● Task instructions
The line containing "R = math.radians" marks the end: extract everything from the first line of the data through that line, exactly, with no pictures.

<<<<

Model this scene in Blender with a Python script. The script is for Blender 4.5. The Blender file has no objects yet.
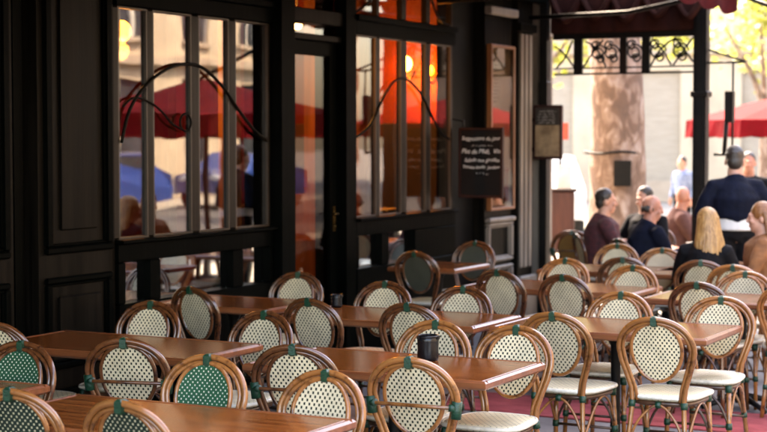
import bpy, math, random
from mathutils import Vector, Matrix, noise
random.seed(7)
S = bpy.context.scene
COL = S.collection
R = math.radians

# ------------------------------------------------------------------ camera
# World axes: +X points out of the cafe wall towards the street, +Y runs along the wall.
cam_d = bpy.data.cameras.new('camera')
cam = bpy.data.objects.new('camera', cam_d)
COL.objects.link(cam)
cam.location = (0, 0, 1.80)
cam.rotation_euler = (R(90 - 2.79), 0, R(27.63))
cam_d.sensor_width = 36
cam_d.lens = 75.1
cam_d.clip_end = 400
cam_d.dof.use_dof = True
cam_d.dof.focus_distance = 7.4
cam_d.dof.aperture_fstop = 3.0
S.camera = cam

# ------------------------------------------------------------------ sky, sun, exposure
SUN_EL, SUN_DIR = R(52), Vector((-0.73, 0.675, 0)).normalized()
wd = bpy.data.worlds.new('World'); S.world = wd; wd.use_nodes = True
wn = wd.node_tree.nodes; wl = wd.node_tree.links
sky = wn.new('ShaderNodeTexSky'); sky.sky_type = 'NISHITA'; sky.sun_disc = False
sky.sun_elevation = SUN_EL
sky.sun_rotation = math.atan2(SUN_DIR.x, SUN_DIR.y)
sky.air_density = 1.0; sky.dust_density = 2.5
bg = wn['Background']; bg.inputs['Strength'].default_value = 0.15
wl.new(sky.outputs[0], bg.inputs[0])
sun_d = bpy.data.lights.new('sun', 'SUN'); sun_d.energy = 2.0; sun_d.angle = R(0.5); sun_d.color = (1, .93, .82)
sun = bpy.data.objects.new('sun', sun_d); COL.objects.link(sun)
sv = Vector((SUN_DIR.x * math.cos(SUN_EL), SUN_DIR.y * math.cos(SUN_EL), math.sin(SUN_EL)))
sun.rotation_euler = sv.to_track_quat('Z', 'Y').to_euler()
S.view_settings.view_transform = 'Standard'
S.view_settings.look = 'None'
S.view_settings.exposure = 3.9
S.view_settings.use_white_balance = True
S.view_settings.white_balance_temperature = 8300
S.view_settings.white_balance_tint = 18
S.view_settings.gamma = 1.0
S.view_settings.use_curve_mapping = False
S.cycles.use_denoising = True
S.cycles.max_bounces = 8
S.cycles.transparent_max_bounces = 12
S.cycles.caustics_reflective = False
S.cycles.caustics_refractive = False
S.cycles.sample_clamp_indirect = 6

# ------------------------------------------------------------------ materials
def srgb(r, g, b):
    f = lambda c: (c / 12.92 if c <= .04045 else ((c + .055) / 1.055) ** 2.4)
    return (f(r / 255), f(g / 255), f(b / 255), 1)

def new_mat(name):
    m = bpy.data.materials.new(name); m.use_nodes = True
    return m, m.node_tree.nodes, m.node_tree.links, m.node_tree.nodes['Principled BSDF']

def mat(name, c, c2=None, rough=.5, scale=(8, 8, 8), metal=0., bump=0., coat=0., detail=5, spread=(.35, .65), vary=0., spec=.5, bscale=None, rvar=0.):
    """Procedural paint / wood / stone: two tones mixed by noise in object space, with bump and a little per-object variation."""
    m, n, l, p = new_mat(name)
    tc = n.new('ShaderNodeTexCoord'); mp = n.new('ShaderNodeMapping'); mp.inputs['Scale'].default_value = scale
    l.new(tc.outputs['Object'], mp.inputs[0])
    nz = n.new('ShaderNodeTexNoise'); nz.inputs['Scale'].default_value = 1; nz.inputs['Detail'].default_value = detail
    nz.inputs['Roughness'].default_value = .6
    l.new(mp.outputs[0], nz.inputs['Vector'])
    rp = n.new('ShaderNodeValToRGB')
    c2 = c2 or tuple(x * .7 for x in c)
    rp.color_ramp.elements[0].position = spread[0]; rp.color_ramp.elements[1].position = spread[1]
    rp.color_ramp.elements[0].color = (*c2[:3], 1); rp.color_ramp.elements[1].color = (*c[:3], 1)
    l.new(nz.outputs[0], rp.inputs[0])
    out = rp.outputs[0]
    if vary:
        oi = n.new('ShaderNodeObjectInfo'); hv = n.new('ShaderNodeHueSaturation')
        mr = n.new('ShaderNodeMapRange'); mr.inputs[3].default_value = 1 - vary; mr.inputs[4].default_value = 1 + vary
        l.new(oi.outputs['Random'], mr.inputs[0]); l.new(mr.outputs[0], hv.inputs['Value']); l.new(out, hv.inputs['Color'])
        out = hv.outputs[0]
    l.new(out, p.inputs['Base Color'])
    p.inputs['Roughness'].default_value = rough; p.inputs['Metallic'].default_value = metal
    p.inputs['Specular IOR Level'].default_value = spec
    if rvar:
        mr2 = n.new('ShaderNodeMapRange'); mr2.inputs[3].default_value = max(.03, rough - rvar); mr2.inputs[4].default_value = rough + rvar
        l.new(nz.outputs[0], mr2.inputs[0]); l.new(mr2.outputs[0], p.inputs['Roughness'])
    if coat:
        p.inputs['Coat Weight'].default_value = coat; p.inputs['Coat Roughness'].default_value = .12
    if bump:
        bp = n.new('ShaderNodeBump'); bp.inputs['Strength'].default_value = bump; bp.inputs['Distance'].default_value = .01
        l.new(nz.outputs[0], bp.inputs['Height']); l.new(bp.outputs[0], p.inputs['Normal'])
    return m

def weave_mat(name, base, dot, axes=(0, 2), cell=(.0118, .0150), size=.34, transl=.25):
    """Bistro weave: staggered square knots of a second colour, in object space."""
    m, n, l, p = new_mat(name)
    tc = n.new('ShaderNodeTexCoord'); sp = n.new('ShaderNodeSeparateXYZ'); l.new(tc.outputs['Object'], sp.inputs[0])
    def mth(op, a, b=None):
        k = n.new('ShaderNodeMath'); k.operation = op
        for i, v in enumerate((a, b)):
            if v is None: continue
            if isinstance(v, (int, float)): k.inputs[i].default_value = v
            else: l.new(v, k.inputs[i])
        return k.outputs[0]
    u = mth('DIVIDE', sp.outputs[axes[0]], cell[0]); v = mth('DIVIDE', sp.outputs[axes[1]], cell[1])
    u = mth('ADD', u, 400.5); v = mth('ADD', v, 400.0)
    par = mth('MODULO', mth('ADD', mth('FLOOR', u), mth('FLOOR', v)), 2)
    du = mth('ABSOLUTE', mth('SUBTRACT', mth('FRACT', u), .5)); dv = mth('ABSOLUTE', mth('SUBTRACT', mth('FRACT', v), .5))
    d = mth('MAXIMUM', du, dv)
    ins = mth('LESS_THAN', d, size)
    mask = mth('MULTIPLY', ins, mth('LESS_THAN', par, .5))
    # fine strand relief
    st = n.new('ShaderNodeTexNoise'); st.inputs['Scale'].default_value = 60; st.inputs['Detail'].default_value = 3
    l.new(tc.outputs['Object'], st.inputs['Vector'])
    br = n.new('ShaderNodeMixRGB'); br.inputs[1].default_value = (*[c * .8 for c in base], 1); br.inputs[2].default_value = (*base, 1)
    l.new(st.outputs[0], br.inputs[0])
    oi = n.new('ShaderNodeObjectInfo'); vr = n.new('ShaderNodeMapRange'); vr.inputs[3].default_value = .80; vr.inputs[4].default_value = 1.08
    l.new(oi.outputs['Random'], vr.inputs[0]); hv = n.new('ShaderNodeHueSaturation'); l.new(vr.outputs[0], hv.inputs['Value']); l.new(br.outputs[0], hv.inputs['Color'])
    wn_ = n.new('ShaderNodeTexNoise'); wn_.inputs['Scale'].default_value = 9; l.new(tc.outputs['Object'], wn_.inputs['Vector'])
    wr = n.new('ShaderNodeMapRange'); wr.inputs[1].default_value = .3; wr.inputs[2].default_value = .6; wr.inputs[3].default_value = .82; wr.inputs[4].default_value = 1.0
    l.new(wn_.outputs[0], wr.inputs[0]); hv.inputs['Saturation'].default_value = 1.05
    hw = n.new('ShaderNodeMixRGB'); hw.blend_type = 'MULTIPLY'; hw.inputs[0].default_value = 1; l.new(hv.outputs[0], hw.inputs[1]); l.new(wr.outputs[0], hw.inputs[2]); br = hw
    mx = n.new('ShaderNodeMixRGB'); l.new(mask, mx.inputs[0]); l.new(br.outputs[0], mx.inputs[1]); mx.inputs[2].default_value = (*dot, 1)
    l.new(mx.outputs[0], p.inputs['Base Color']); p.inputs['Roughness'].default_value = .38
    bp = n.new('ShaderNodeBump'); bp.inputs['Strength'].default_value = .6; bp.inputs['Distance'].default_value = .003
    l.new(mth('SUBTRACT', 1, mth('MULTIPLY', mask, 1)), bp.inputs['Height']); l.new(bp.outputs[0], p.inputs['Normal'])
    tr = n.new('ShaderNodeBsdfTranslucent'); l.new(mx.outputs[0], tr.inputs[0])
    ms = n.new('ShaderNodeMixShader'); ms.inputs[0].default_value = transl
    l.new(p.outputs[0], ms.inputs[1]); l.new(tr.outputs[0], ms.inputs[2])
    l.new(ms.outputs[0], n['Material Output'].inputs[0])
    return m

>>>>

● Response to the task
Model this scene in Blender with a Python script. The script is for Blender 4.5. The Blender file has no objects yet.
import bpy, math, random
from mathutils import Vector, Matrix, noise
random.seed(7)
S = bpy.context.scene
COL = S.collection
R = math.radians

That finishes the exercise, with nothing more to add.